Burgess has noted in interviews that he plans his books for many years and then writes them quickly, in a headlong rush: for example, the novel The n-Body Problem (2013) was written in nine days. Burgess’ approach is influenced by the automatic writing of the Surrealists (although his practice of planning differentiates his method from theirs) and his material tends to combine absurdist, darkly comedic situations with bleak, nightmarish violence.

The premise of The n-Body Problem illustrates these concerns. Like Pontypool Changes Everything, The n-Body Problem subverts the conventional tropes of the zombie novel: in a world where zombies no longer pose a threat in and of themselves, they have effectively become a waste disposal problem.

The solution is to fire these zombies into space, where they begin to orbit the earth in a “corpse-shroud.” This changes the quality of the sun’s light, and so the zombie threat oddly becomes conceptual rather than physical: because everyone on earth knows they are there, and because the sun’s light has altered as a testament to their presence, a new and more destructive plague strikes the planet — not a zombie plague, but a plague of suicidal despair.

The waste disposal company that secured the contract to send corpses into space capitalizes on this disaster by hiring travelling salesmen to convince entire towns to commit mass suicide.

Experimentation

The n-Body Problem contains a chapter that is unreadable because it is encoded through a mathematical algorithm (Burgess presents a string of numbers and symbols instead of the chapter they encode). Nevertheless, important plot events take place in this chapter, which are never revealed to the reader.

Many of Burgess’ plots feature similar sudden, radical shifts — events that deform or transform the narrative. In People Live Still in Cashtown Corners (2010), a killing spree begins when a sociopath murders a woman because she makes him uncomfortable by stopping at a green light.

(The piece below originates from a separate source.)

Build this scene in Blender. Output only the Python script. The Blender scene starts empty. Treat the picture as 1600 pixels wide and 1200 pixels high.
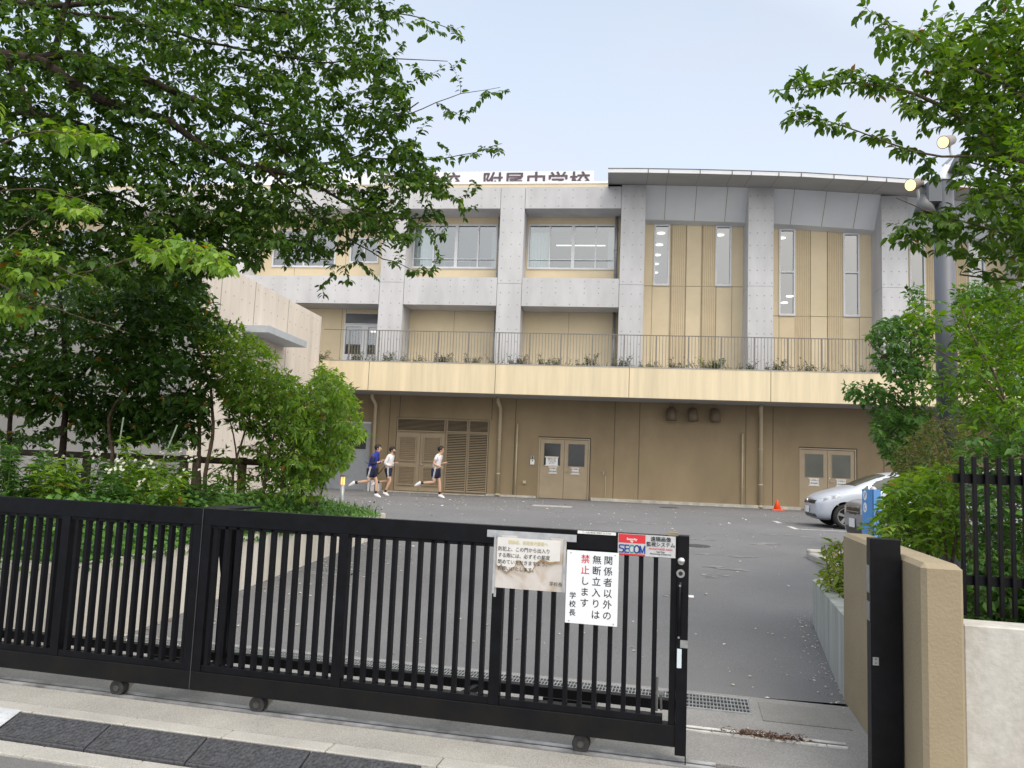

Ravenna Gets (2010) resembles a series of connected short stories until it is interrupted by someone who literally breaks into the scene and slaughters the characters the reader was following. It is later revealed that one town, for reasons never truly made clear, has decided to murder its neighbouring town.

In Idaho Winter (2011), Burgess’ young adult novel, characters change gender when their author spells their names wrong, and the novel’s plot becomes so complicated that the book “crashes” like a computer might and “reboots” (or restarts) rather than resolving.

While Burgess’ work displays many qualities of postmodern metafiction (fiction that is self-conscious about, and comments on, being a fictional narrative), it is differentiated by the fact that its goal is immersion and the production of emotional engagement and distress. By contrast, postmodern metafiction values distancing and emotional disconnection in order to deconstruct the conventions of storytelling or demand political and intellectual engagement.

Burgess’ novels also depart from the traditionally conservative message underlying horror, which reinforces the terrible consequences of transgressing human limits or moral boundaries. Rather than warn us of monsters, Burgess’ novels seem to have monstrosity as their goal.

Screenwriting

Bruce McDonald directed the movie Pontypool (2008) from Burgess’ own script. The stage play subsequently adapted by Burgess in 2012 was published in book form in 2015.

After Pontypool’s success, Burgess moved more fully into screenwriting. Septic Man (2013), directed by Jesse Thomas Cook, concerns a sewage worker trapped in a septic tank whose body and mind are transformed. Ejecta (2014), directed by Chad Archibald and Matt Wiele, is a science fiction/horror film about an alien encounter. Hellmouth (2014), directed by John Geddes, concerns a grave-keeper who enters Hell to save a woman’s soul.

Honours

Despite writing horror, Burgess has received recognition from Canada’s literary mainstream. Pontypool was shortlisted for Best Adapted Screenplay at the 2010 Genie Awards, Ravenna Gets won a 2011 ReLit Award, and Idaho Winter was shortlisted for the 2012 Ontario Trillium Book Award.